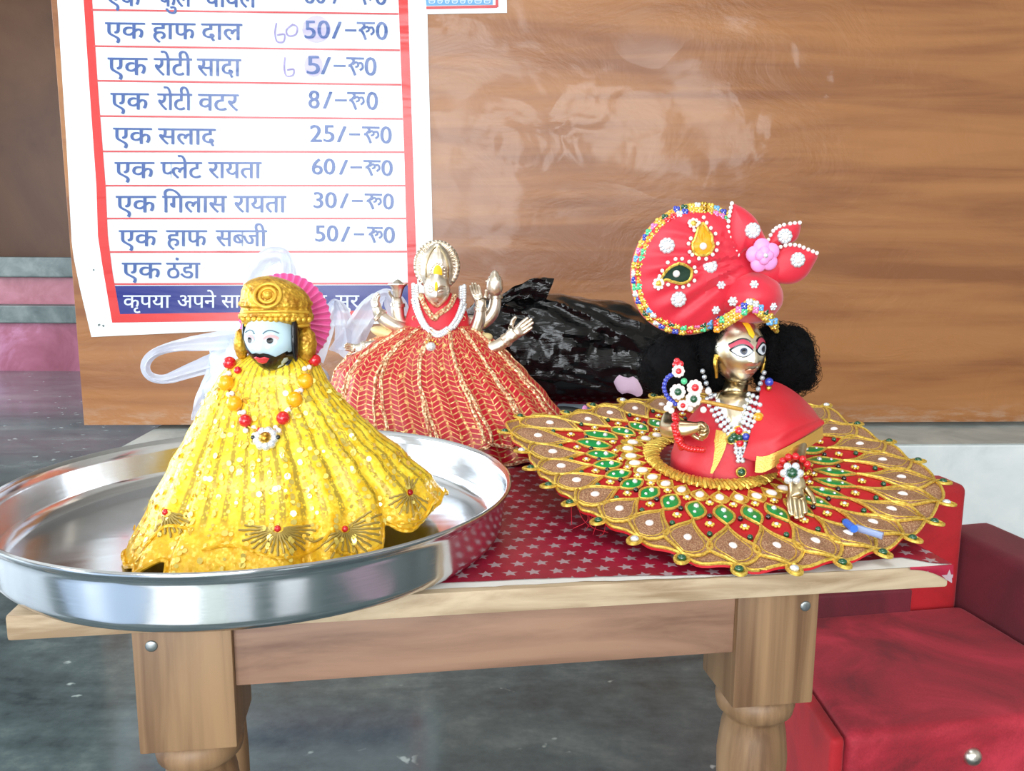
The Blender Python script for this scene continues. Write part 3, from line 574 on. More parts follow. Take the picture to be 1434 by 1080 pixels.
def face_patch(g, F, front, pts, cen, lift=.0003, dome=0, mi=0, rings=4):
    g.patch(cen, pts, lambda x, z, l: F((x, front(x, z)-lift-l, z)), rings, mi, dome)
def eye_shape(cx, cz, a, b, n=20, tilt=0):
    o = []
    for k in range(n):
        t = 2*pi*k/n; x = cos(t); z = sin(t)*(1-.55*x*x); o.append((cx+a*(x*cos(tilt)-z*b/a*sin(tilt)), cz+b*z+a*x*sin(tilt)))
    return o
def hit(bv, px, py, lift=0):
    d = ray(px, py).normalized(); r = bv.ray_cast(CAM, d)
    if r[0] is None: return None, None
    n = r[1] if r[1].dot(d) < 0 else -r[1]; return r[0]+n*lift, n
def basis(n):
    n = n.normalized(); x = Vector((1, 0, 0))-n*n.x; x = x.normalized() if x.length > .1 else n.orthogonal().normalized(); y = n.cross(x); return x, y, n
def flower(g, p, n, r, petals=8, mi=0, mc=1, dome=.5):      # rhinestone rosette
    x, y, n = basis(n)
    for k in range(petals):
        a = 2*pi*k/petals; g.sph(p+(x*cos(a)+y*sin(a))*r*.66, (r*.36,)*3, 8, 6, mi)
    g.sph(p+n*r*.15, r*.48, 10, 6, mc)
def hand(W, D, Nn, S, size, curl=.2, spread=.25, thumb=1, fat=1):
    """wrist W, finger direction D, palm normal Nn, sideways S"""
    D, Nn, S = D.normalized(), Nn.normalized(), S.normalized(); nd = [(W, size*.13), (W+D*size*.22, size*.16), (W+D*size*.40, size*.17)]; ed = [(0, 1), (1, 2)]
    for i, (o, L) in enumerate(((-.34, .40), (-.12, .48), (.10, .46), (.31, .36))):
        b = W+D*size*.46+S*o*size*.42; k = len(nd); nd.append((b, size*.062*fat)); ed.append((2, k)); a = 0; p = b; dr0 = (D+S*o*spread).normalized()
        for q in range(3):
            a += curl; dr = dr0*cos(a)+Nn*sin(a); p = p+dr*size*L*(.42, .33, .25)[q]; nd.append((p, size*fat*(.056, .05, .036)[q])); ed.append((k+q, k+q+1))
    k = len(nd); nd += [(W+D*size*.22+S*size*-.2*thumb, size*.07), (W+D*size*.42+S*size*-.34*thumb+Nn*size*.06, size*.06), (W+D*size*.58+S*size*-.36*thumb+Nn*size*.12, size*.045)]; ed += [(1, k), (k, k+1), (k+1, k+2)]
    return nd, ed
def merge_chain(nd, ed, nd2, ed2, at):      # graft the hand on the last arm joint
    b = len(nd); nd += nd2[1:]; mp = lambda i: at if i == 0 else b+i-1; ed += [(mp(i), mp(j)) for i, j in ed2]; return nd, ed
bpy.data.objects.remove(CO)
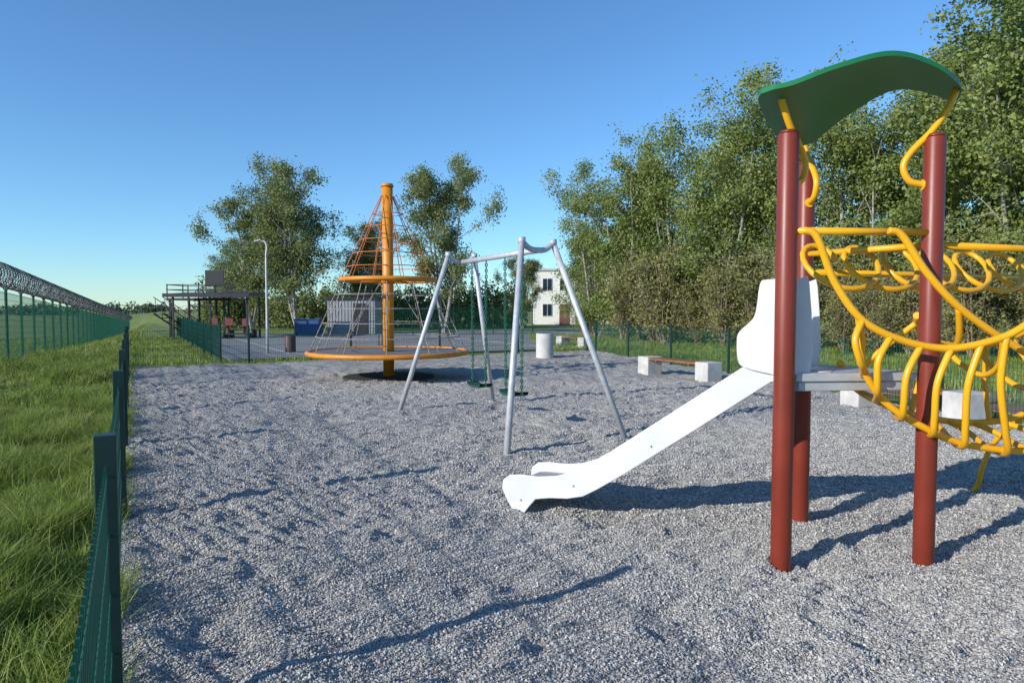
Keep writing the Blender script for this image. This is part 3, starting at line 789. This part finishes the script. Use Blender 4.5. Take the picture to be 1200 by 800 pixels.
m=MB(); m.box((7.0,74,5.6),(9.7,8.3,.2)); m.obj("roof",M_conc,hs)
w=MB();fr=MB()
for zc in(1.5,4.1):
    for i in range(5):
        x=3.6+i*1.75
        if zc<2 and i==1: continue
        fr.box((x,69.985,zc),(1.0,.07,1.32)); w.box((x-.24,69.94,zc),(.40,.04,1.16)); w.box((x+.24,69.94,zc),(.40,.04,1.16))
fr.obj("window_frames",M_white,hs); w.obj("window_panes",M_glass,hs)
m=MB(); m.box((5.35,69.96,1.05),(1.0,.09,2.1)); m.obj("door",M_terr,hs)

# ------------------------------------------------------------ light, camera
sun_az=math.atan2(-.82,-.57); el=R(22)
sd_=Vector((math.sin(sun_az)*math.cos(el),math.cos(sun_az)*math.cos(el),math.sin(el)))
li=bpy.data.lights.new("sun","SUN"); li.energy=5; li.angle=R(.5); li.color=(1,.955,.88)
so=bpy.data.objects.new("sun",li); scene.collection.objects.link(so); so.rotation_euler=(-sd_).to_track_quat('-Z','Y').to_euler(); so.location=(-20,-15,20)
w=bpy.data.worlds.new("World"); scene.world=w; w.use_nodes=True; t=w.node_tree
bg=t.nodes["Background"]; sk=t.nodes.new("ShaderNodeTexSky"); sk.sky_type='NISHITA'; sk.sun_disc=False
sk.sun_elevation=el; sk.sun_rotation=sun_az%(2*math.pi); sk.air_density=1.0; sk.dust_density=0; sk.ozone_density=3.5
mx=t.nodes.new("ShaderNodeMix"); mx.data_type='RGBA'; mx.blend_type='MULTIPLY'; mx.inputs[0].default_value=1; mx.inputs[7].default_value=(.76,1.06,1.28,1)
t.links.new(sk.outputs[0],mx.inputs[6]); t.links.new(mx.outputs[2],bg.inputs[0]); bg.inputs[1].default_value=.145
cam=bpy.data.cameras.new("camera"); cam.lens=24; cam.sensor_width=36; cam.clip_end=6000; cam.clip_start=.05
co=bpy.data.objects.new("camera",cam); scene.collection.objects.link(co); co.location=(0,0,1.6); co.rotation_euler=(R(90-2.72),0,0)
scene.camera=co
scene.view_settings.view_transform='Standard'; scene.view_settings.look='None'; scene.view_settings.exposure=0
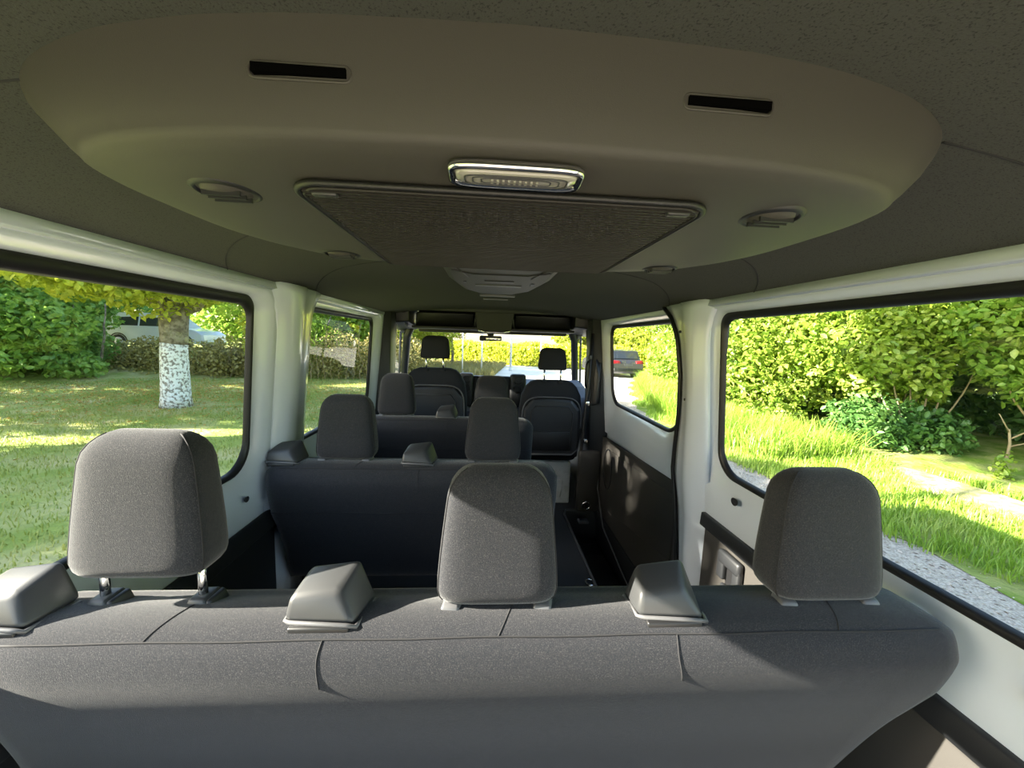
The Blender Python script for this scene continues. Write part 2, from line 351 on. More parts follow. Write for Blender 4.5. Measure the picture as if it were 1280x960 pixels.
hexo('ledge', [(.895, -.45, .61), (.864, -.45, .61), (.864, 1.485, .61), (.895, 1.485, .61), (.89, -.45, .675), (.868, -.45, .675), (.868, 1.485, .665), (.89, 1.485, .665)], dark_pl, tr, .005)
pk = box('latch_pocket', (.845, 1.20, .55), (.87, 1.32, .60), dark_pl, tr, .01)
box('pocket_side', (.848, 1.20, .47), (.870, 1.235, .57), dark_pl, pk, .006)
box('pocket_side', (.848, 1.285, .49), (.870, 1.325, .59), dark_pl, pk, .006)
box('pocket_foot', (.850, 1.22, .44), (.870, 1.30, .475), dark_pl, pk, .008)
box('pocket_gap', (.866, 1.232, .475), (.8685, 1.29, .55), black, pk)
# floor with step well
V, F = [], []
def quad(V, F, *p): o = len(V); V.extend(p); F.append(tuple(range(o, o+4)))
quad(V, F, (-.9, -.5, 0), (.6, -.5, 0), (.6, 3.1, 0), (-.9, 3.1, 0))
quad(V, F, (.6, -.5, 0), (.9, -.5, 0), (.9, 1.55, 0), (.6, 1.55, 0))
quad(V, F, (.6, 2.93, 0), (.9, 2.93, 0), (.9, 3.1, 0), (.6, 3.1, 0))
quad(V, F, (-.9, 3.1, -.0), (.9, 3.1, 0), (.9, 4.1, -.0), (-.9, 4.1, 0))
floor = tag(obj('floor', V, F, vinyl), 'dark grey vinyl floor of the passenger compartment', kind='structure')
V, F = [], []
quad(V, F, (.6, 1.55, 0), (.6, 2.93, 0), (.62, 2.93, -.20), (.62, 1.55, -.20))
quad(V, F, (.62, 1.55, -.20), (.62, 2.93, -.20), (.93, 2.93, -.22), (.93, 1.55, -.22))
quad(V, F, (.6, 1.55, 0), (.9, 1.55, 0), (.93, 1.57, -.22), (.62, 1.57, -.20))
quad(V, F, (.6, 2.93, 0), (.9, 2.93, 0), (.93, 2.91, -.22), (.62, 2.91, -.20))
obj('step_well', V, F, dark_pl, floor)
tube('step_edge', [(.595, 1.5, .006), (.595, 2.86, .006), (.62, 2.93, .006), (.85, 2.93, .006)], .009, grey_rim, floor, 8)
box('step_tread', (.68, 1.9, -.20), (.84, 2.6, -.185), dark_pl, floor, .005)
tube('step_tread_edge', [(.66, 1.7, -.13), (.67, 2.3, -.15), (.68, 2.66, -.15), (.82, 2.70, -.15)], .006, grey_pl, floor, 6)
box('floor_bracket', (.70, 2.80, -.05), (.78, 2.86, -.03), grey_rim, floor, .004)
fr = [(.575+.028*math.cos(a), 2.0+.028*math.sin(a), .004) for a in [2*math.pi*k/20 for k in range(20)]]
tube('floor_ring', fr, .006, chrome, floor, 6, True)
obj('under_body', boxp((-.95, -.6, -.30), (.95, 4.6, -.24)), [(0, 1, 2, 3), (4, 5, 6, 7), (0, 1, 5, 4), (1, 2, 6, 5), (2, 3, 7, 6), (3, 0, 4, 7)], dark_pl, floor)
# outer skin
for s, nm in ((-1, 'left'), (1, 'right')):
    w = wall_left if s < 0 else wall_right
    box('outer_skin', (min(s*.925, s*.945), -.5, -.3), (max(s*.925, s*.945), 4.3, .83), white, w)
    box('outer_pillar', (min(s*.885, s*.925), 1.50, .83), (max(s*.885, s*.925), 1.73, 1.52), black, w)
    box('outer_rail', (min(s*.88, s*.905), -.5, 1.475), (max(s*.88, s*.905), 3.6, 1.66), white, w)
# door jamb at the open tail, behind the photographer
tj = tag(box('wall_back', (-.95, -.60, 1.50), (.95, -.54, 1.74), white, None, .01), 'white header above the open tail of the van', kind='structure')
for s in (-1, 1): box('tail_jamb', (min(s*.83, s*.95), -.60, -.3), (max(s*.83, s*.95), -.46, 1.5), white, tj, .01)

# ------------------------------------------------------------------ ceiling console with air conditioner
CX = -.015
con = thing('roof_air_console', 'large rounded grey ceiling console with air grille and reading lamp', 'air conditioner', (CX, .7, 1.6))
def outline(hx, y0, y1, z, e=3.4, n=72, zf=None):
    o = []   # squarer behind, rounder in front
    for k in range(n):
        a = 2*math.pi*k/n; c, q = math.cos(a), math.sin(a); e_ = e*1.7 if q < 0 else e*.9; ym = y0+(y1-y0)*.45; hy = (ym-y0) if q < 0 else (y1-ym)
        x = hx*math.copysign(abs(c)**(2/e_), c); y = ym+hy*math.copysign(abs(q)**(2/e_), q)+.035*(x/hx)**2*(q < 0)
        o.append((CX+x, y, z if zf is None else zf(CX+x)))
    return o
rings = [outline(.565, .376, 1.06, 0, 3.0, zf=lambda x: ceil_z(x, .5)+.01), outline(.56, .378, 1.05, 0, 3.0, zf=lambda x: ceil_z(x, .5)-.008),
         outline(.545, .381, 1.02, 1.572, 3.0), outline(.525, .386, 1.0, 1.550, 3.0), outline(.515, .388, .99, 1.541, 3.0), outline(.509, .3895, .98, 1.536, 3.1), outline(.500, .395, .975, 1.531, 3.1), outline(.478, .410, .965, 1.5265, 3.3), outline(.44, .44, .95, 1.520, 3.4),
         outline(.36, .48, .92, 1.518, 3.5), outline(.2, .55, .83, 1.518, 3.6), outline(.02, .66, .70, 1.518, 3)]
housing = loft('housing', rings, cons_m, con, True, False, True)
# outlet slots on the rear face
for sx, w_ in ((-.214, .041), (.186, .041)):
    yb = .3795; 
    lp = rrect(sx-w_-.004, sx+w_+.004, 1.5755, 1.589, .006, 4); tube('slot_rim', [(x, yb+.0045+.006*((x-CX)/.5)**2*2, z) for x, z in lp], .0015, cons_m, con, 6, True)
    box('air_slot', (sx-w_, .3820, 1.5785), (sx+w_, .392, 1.5860), void, con)
# reading lamp
lp = thing('reading_lamp', 'clear oblong ceiling lamp set in the console above the bench', 'lamp', (CX, .44, 1.5200))
ringsL = [[(CX+x, .420+y, z+(y+.02)*-.12) for x, y in supere(hx, hy, 5, 40)] for hx, hy, z in ((.070, .0215, 1.524), (.070, .0215, 1.5185), (.067, .019, 1.516), (.064, .0165, 1.5185))]
loft('bezel', ringsL, chrome, lp, True, True, False)
loft('lens', [[(CX+x, .420+y, z) for x, y in supere(hx, hy, 5, 40)] for hx, hy, z in ((.064, .0165, 1.518), (.061, .015, 1.514), (.045, .010, 1.513))], lens_m, lp, True, True, True)
for hx, hy in ((.053, .012), (.045, .009), (.036, .006)):
    tube('lens_ridge', [(CX+x, .420+y, 1.5132) for x, y in supere(hx, hy, 5, 32)], .0010, grey_pl, lp, 5, True)
for k in range(9): box('lens_rib', (CX-.026+k*.0058, .4165, 1.511), (CX-.0235+k*.0058, .4235, 1.514), lens_m, lp)
# return air grille
gr = box('grille_backing', (-.252, .464, 1.5140), (.208, .90, 1.5190), grille_m, con)
gl = rrect(-.265, .222, .456, .912, (.035, .035, .03, .03), 6)
tube('grille_frame', [(x, y, 1.5140) for x, y in gl], .004, black, con, 8, True)
gl2 = rrect(-.258, .215, .463, .905, (.03, .03, .025, .025), 6)
tube('grille_lip', [(x, y, 1.51105) for x, y in gl2], .0022, grille_m, con, 6, True)
parts = []
for k in range(44):
    y = .470+k*.0098
    parts.append((boxp((-.254, y, 1.5090), (.210, y+.0045, 1.5150)), [(3, 2, 1, 0), (4, 5, 6, 7), (0, 1, 5, 4), (1, 2, 6, 5), (2, 3, 7, 6), (3, 0, 4, 7)]))
V, F = merge(parts); g = obj('slats', V, F, grille_m, con); g['kind'] = 'stuff'
for sx in (-.23, .186):
    box('grille_clip', (sx-.014, .470, 1.5060), (sx+.014, .480, 1.5110), grey_pl, con, .002)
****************
Above are the records; copy every line in them that holds the word "scene".

## Answer for this exercise
The Blender Python script for this scene continues. Write part 3, from line 574 on. More parts follow. Take the picture to be 1434 by 1080 pixels.
so=bpy.data.objects.new("sun",li); scene.collection.objects.link(so); so.rotation_euler=(-sd_).to_track_quat('-Z','Y').to_euler(); so.location=(-20,-15,20)
w=bpy.data.worlds.new("World"); scene.world=w; w.use_nodes=True; t=w.node_tree
co=bpy.data.objects.new("camera",cam); scene.collection.objects.link(co); co.location=(0,0,1.6); co.rotation_euler=(R(90-2.72),0,0)
scene.camera=co
scene.view_settings.view_transform='Standard'; scene.view_settings.look='None'; scene.view_settings.exposure=0
The Blender Python script for this scene continues. Write part 2, from line 351 on. More parts follow. Write for Blender 4.5. Measure the picture as if it were 1280x960 pixels.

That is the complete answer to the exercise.